The Storming of the Bastille was a strike against that specific kind of unchecked power. It was the moment the "Third Estate"—the common people—realized that the King’s authority wasn't divinely protected. If they could take the King's fortress, they could take his crown.
Lessons from the rubble
The fall of the Bastille teaches us that symbols matter more than military utility. Strategically, the building was a dinosaur. Tactically, it was a mess. But psychologically? It changed everything.
It forced the King to recognize the National Assembly. It led directly to the Declaration of the Rights of Man and of the Citizen. It proved that a hungry, disorganized crowd could dismantle a thousand-year-old monarchy if they were desperate enough.
Practical takeaways for history buffs
If you're looking to dig deeper into the actual documents and avoid the romanticized fluff, here are some actionable steps:
- Check the Primary Sources: Look for the letters of Gouverneur Morris, an American in Paris at the time. His firsthand accounts are far more grounded and cynical than later history books.
- Visit Mount Vernon (Virtually or In-Person): Seeing the actual key to the Bastille helps bridge the gap between the American and French Revolutions. They weren't isolated events; they were a conversation.
- Trace the Stones: If you're ever in Paris, walk to the Pont de la Concorde. Much of the bridge was built using the stones from the Bastille. When you walk across it, you’re literally walking on the ruins of the Old Regime.
- Re-evaluate the "Mob": Look at the listes des vainqueurs de la Bastille (the list of winners). It wasn't just "peasants." It was clockmakers, wine merchants, and carpenters. It was the middle class.
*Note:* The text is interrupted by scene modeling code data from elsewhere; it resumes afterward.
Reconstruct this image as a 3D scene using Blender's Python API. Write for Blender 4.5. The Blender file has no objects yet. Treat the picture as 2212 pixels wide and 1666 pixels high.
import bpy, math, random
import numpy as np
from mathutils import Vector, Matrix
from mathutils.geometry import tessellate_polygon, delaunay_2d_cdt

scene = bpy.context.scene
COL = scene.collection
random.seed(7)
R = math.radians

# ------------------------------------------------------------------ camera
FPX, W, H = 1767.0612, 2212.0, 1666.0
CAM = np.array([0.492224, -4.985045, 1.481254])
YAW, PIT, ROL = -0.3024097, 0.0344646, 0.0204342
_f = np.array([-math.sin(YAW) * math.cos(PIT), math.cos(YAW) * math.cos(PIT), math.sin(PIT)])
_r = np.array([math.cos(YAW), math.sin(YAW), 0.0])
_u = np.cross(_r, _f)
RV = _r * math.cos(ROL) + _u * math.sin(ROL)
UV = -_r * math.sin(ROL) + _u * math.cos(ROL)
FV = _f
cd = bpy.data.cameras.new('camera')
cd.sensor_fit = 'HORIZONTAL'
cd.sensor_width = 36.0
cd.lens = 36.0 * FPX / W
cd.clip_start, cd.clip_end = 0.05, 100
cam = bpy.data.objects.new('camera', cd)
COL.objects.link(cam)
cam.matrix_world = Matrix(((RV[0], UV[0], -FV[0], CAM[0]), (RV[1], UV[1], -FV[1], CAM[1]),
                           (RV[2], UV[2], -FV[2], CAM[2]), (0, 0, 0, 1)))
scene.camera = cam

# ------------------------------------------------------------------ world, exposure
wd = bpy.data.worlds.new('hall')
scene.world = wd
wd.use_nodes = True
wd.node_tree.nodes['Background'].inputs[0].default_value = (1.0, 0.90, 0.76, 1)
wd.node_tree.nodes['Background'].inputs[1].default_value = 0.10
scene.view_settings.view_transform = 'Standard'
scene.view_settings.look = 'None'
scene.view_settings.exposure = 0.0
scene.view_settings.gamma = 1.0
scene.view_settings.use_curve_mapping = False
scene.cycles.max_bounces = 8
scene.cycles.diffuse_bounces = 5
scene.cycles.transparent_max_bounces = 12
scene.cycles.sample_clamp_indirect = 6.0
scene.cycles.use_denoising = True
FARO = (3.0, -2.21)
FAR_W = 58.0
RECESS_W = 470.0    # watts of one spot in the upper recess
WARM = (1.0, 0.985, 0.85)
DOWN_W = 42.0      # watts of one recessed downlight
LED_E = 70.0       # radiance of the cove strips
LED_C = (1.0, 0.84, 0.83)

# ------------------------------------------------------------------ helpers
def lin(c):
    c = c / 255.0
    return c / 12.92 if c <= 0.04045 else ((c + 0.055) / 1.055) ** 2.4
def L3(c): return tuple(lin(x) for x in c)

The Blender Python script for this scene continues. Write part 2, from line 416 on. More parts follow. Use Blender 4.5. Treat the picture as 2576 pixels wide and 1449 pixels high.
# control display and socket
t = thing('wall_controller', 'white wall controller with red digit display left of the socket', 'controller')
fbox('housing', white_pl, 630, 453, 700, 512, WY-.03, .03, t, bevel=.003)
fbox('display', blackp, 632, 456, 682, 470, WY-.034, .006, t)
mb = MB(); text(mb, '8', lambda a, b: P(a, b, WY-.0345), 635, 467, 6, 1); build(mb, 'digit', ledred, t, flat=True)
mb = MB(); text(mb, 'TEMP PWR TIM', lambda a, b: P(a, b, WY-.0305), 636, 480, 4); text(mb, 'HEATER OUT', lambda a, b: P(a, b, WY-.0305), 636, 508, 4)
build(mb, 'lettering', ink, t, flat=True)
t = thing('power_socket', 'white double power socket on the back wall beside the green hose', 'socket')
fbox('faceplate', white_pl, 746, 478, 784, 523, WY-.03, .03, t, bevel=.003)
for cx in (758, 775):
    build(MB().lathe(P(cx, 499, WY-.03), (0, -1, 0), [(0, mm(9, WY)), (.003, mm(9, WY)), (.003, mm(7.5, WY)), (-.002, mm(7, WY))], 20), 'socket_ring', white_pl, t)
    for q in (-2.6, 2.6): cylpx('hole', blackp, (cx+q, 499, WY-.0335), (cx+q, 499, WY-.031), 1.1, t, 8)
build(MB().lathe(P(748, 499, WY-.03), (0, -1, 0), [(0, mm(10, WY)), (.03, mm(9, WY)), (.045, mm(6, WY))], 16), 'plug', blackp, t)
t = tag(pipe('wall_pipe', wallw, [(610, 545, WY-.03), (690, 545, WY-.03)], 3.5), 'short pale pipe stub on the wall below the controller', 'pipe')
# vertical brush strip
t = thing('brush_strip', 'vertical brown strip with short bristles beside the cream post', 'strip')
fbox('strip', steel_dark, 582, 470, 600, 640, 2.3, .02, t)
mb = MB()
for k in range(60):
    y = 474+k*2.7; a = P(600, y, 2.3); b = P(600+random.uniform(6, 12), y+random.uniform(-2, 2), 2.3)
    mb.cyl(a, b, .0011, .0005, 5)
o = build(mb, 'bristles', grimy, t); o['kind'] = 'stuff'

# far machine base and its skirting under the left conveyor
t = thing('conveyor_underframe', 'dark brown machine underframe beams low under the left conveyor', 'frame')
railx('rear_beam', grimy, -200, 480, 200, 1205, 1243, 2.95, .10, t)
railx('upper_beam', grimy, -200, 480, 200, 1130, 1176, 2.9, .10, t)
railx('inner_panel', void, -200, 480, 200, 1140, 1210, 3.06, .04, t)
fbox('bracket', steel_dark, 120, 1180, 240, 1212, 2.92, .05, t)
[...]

The Storming of the Bastille wasn't the end of the revolution—it was just the spark. Within years, the guillotine would be working overtime, and the very people who stormed the gates would find themselves looking over their shoulders. But for one afternoon in July, the people of Paris felt like they finally owned their city. That feeling is why we still talk about it nearly 250 years later.